◆ WHAT THE TASK ASKS
For the material that follows, return exactly the lines from the one with "Write a Blender" through the one with "SC.cycles.transparent_max_bounces = 8", both ends included.
-- PROVIDED DATA start --
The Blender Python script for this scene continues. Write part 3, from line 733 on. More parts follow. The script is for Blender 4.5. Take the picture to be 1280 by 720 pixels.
-- PROVIDED DATA end --
-- PROVIDED DATA start --
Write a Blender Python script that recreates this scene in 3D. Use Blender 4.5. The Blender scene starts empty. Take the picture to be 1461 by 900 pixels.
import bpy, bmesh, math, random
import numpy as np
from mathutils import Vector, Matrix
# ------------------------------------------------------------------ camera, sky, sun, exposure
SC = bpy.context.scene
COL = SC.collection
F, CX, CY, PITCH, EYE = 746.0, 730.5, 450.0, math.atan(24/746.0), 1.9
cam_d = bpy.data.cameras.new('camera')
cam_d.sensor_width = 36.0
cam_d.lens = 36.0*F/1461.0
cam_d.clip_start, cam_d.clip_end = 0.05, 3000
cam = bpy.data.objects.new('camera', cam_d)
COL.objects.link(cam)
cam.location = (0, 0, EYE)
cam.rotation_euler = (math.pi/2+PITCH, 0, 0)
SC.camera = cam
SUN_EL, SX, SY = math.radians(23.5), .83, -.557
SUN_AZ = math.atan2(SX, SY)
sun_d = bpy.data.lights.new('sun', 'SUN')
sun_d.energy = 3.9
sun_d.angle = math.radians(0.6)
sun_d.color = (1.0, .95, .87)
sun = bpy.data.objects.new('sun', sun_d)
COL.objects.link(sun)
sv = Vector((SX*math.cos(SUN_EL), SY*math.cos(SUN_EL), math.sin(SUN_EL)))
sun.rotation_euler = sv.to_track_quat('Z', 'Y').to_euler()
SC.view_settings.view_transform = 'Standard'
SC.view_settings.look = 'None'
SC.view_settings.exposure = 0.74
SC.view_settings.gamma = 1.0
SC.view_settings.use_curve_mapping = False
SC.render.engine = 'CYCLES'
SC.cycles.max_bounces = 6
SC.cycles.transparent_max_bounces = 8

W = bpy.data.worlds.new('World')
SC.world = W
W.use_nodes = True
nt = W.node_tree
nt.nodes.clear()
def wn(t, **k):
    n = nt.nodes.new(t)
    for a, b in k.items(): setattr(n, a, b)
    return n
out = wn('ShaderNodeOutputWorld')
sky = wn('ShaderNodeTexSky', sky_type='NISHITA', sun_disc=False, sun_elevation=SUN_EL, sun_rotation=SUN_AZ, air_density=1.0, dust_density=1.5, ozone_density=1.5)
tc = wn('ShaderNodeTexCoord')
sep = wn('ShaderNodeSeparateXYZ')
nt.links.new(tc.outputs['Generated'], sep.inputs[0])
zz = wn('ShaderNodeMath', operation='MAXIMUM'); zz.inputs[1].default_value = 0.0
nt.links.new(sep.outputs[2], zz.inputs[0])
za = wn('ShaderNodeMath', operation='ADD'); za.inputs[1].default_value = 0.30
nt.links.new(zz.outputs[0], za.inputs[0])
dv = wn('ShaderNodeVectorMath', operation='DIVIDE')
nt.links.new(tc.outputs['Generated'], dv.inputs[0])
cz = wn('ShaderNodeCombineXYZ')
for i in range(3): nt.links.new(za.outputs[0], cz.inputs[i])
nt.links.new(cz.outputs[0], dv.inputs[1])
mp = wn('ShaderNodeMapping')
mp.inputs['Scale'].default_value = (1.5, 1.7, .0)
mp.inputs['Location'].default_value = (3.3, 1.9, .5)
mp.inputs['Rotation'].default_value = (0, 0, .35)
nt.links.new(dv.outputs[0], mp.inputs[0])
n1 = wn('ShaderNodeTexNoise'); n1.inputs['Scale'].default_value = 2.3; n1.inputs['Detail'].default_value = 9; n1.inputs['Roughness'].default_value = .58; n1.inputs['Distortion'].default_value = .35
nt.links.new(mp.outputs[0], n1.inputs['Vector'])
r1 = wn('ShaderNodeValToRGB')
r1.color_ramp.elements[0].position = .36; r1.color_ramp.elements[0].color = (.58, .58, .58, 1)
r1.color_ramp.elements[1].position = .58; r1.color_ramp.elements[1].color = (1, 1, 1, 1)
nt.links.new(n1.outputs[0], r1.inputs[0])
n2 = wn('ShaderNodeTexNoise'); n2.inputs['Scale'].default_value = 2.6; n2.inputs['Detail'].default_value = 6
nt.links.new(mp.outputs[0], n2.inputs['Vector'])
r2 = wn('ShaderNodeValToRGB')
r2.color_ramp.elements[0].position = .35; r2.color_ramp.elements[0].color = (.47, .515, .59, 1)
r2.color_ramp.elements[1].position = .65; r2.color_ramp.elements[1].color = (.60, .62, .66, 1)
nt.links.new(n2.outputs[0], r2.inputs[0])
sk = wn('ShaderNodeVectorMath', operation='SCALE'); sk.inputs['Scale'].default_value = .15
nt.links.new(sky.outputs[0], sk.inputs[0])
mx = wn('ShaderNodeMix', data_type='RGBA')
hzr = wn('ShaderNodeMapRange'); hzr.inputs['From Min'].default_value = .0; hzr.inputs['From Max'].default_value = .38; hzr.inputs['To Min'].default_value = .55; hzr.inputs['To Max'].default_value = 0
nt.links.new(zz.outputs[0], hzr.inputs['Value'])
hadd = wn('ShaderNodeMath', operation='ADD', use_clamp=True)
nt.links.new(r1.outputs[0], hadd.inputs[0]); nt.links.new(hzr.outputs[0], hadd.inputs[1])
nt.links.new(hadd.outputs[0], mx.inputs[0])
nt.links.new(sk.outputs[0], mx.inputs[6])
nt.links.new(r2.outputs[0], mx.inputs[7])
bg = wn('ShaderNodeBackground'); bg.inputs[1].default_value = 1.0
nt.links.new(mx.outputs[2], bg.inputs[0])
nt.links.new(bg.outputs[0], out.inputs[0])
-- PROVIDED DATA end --
◆ THE ANSWER
Write a Blender Python script that recreates this scene in 3D. Use Blender 4.5. The Blender scene starts empty. Take the picture to be 1461 by 900 pixels.
import bpy, bmesh, math, random
import numpy as np
from mathutils import Vector, Matrix
# ------------------------------------------------------------------ camera, sky, sun, exposure
SC = bpy.context.scene
COL = SC.collection
F, CX, CY, PITCH, EYE = 746.0, 730.5, 450.0, math.atan(24/746.0), 1.9
cam_d = bpy.data.cameras.new('camera')
cam_d.sensor_width = 36.0
cam_d.lens = 36.0*F/1461.0
cam_d.clip_start, cam_d.clip_end = 0.05, 3000
cam = bpy.data.objects.new('camera', cam_d)
COL.objects.link(cam)
cam.location = (0, 0, EYE)
cam.rotation_euler = (math.pi/2+PITCH, 0, 0)
SC.camera = cam
SUN_EL, SX, SY = math.radians(23.5), .83, -.557
SUN_AZ = math.atan2(SX, SY)
sun_d = bpy.data.lights.new('sun', 'SUN')
sun_d.energy = 3.9
sun_d.angle = math.radians(0.6)
sun_d.color = (1.0, .95, .87)
sun = bpy.data.objects.new('sun', sun_d)
COL.objects.link(sun)
sv = Vector((SX*math.cos(SUN_EL), SY*math.cos(SUN_EL), math.sin(SUN_EL)))
sun.rotation_euler = sv.to_track_quat('Z', 'Y').to_euler()
SC.view_settings.view_transform = 'Standard'
SC.view_settings.look = 'None'
SC.view_settings.exposure = 0.74
SC.view_settings.gamma = 1.0
SC.view_settings.use_curve_mapping = False
SC.render.engine = 'CYCLES'
SC.cycles.max_bounces = 6
SC.cycles.transparent_max_bounces = 8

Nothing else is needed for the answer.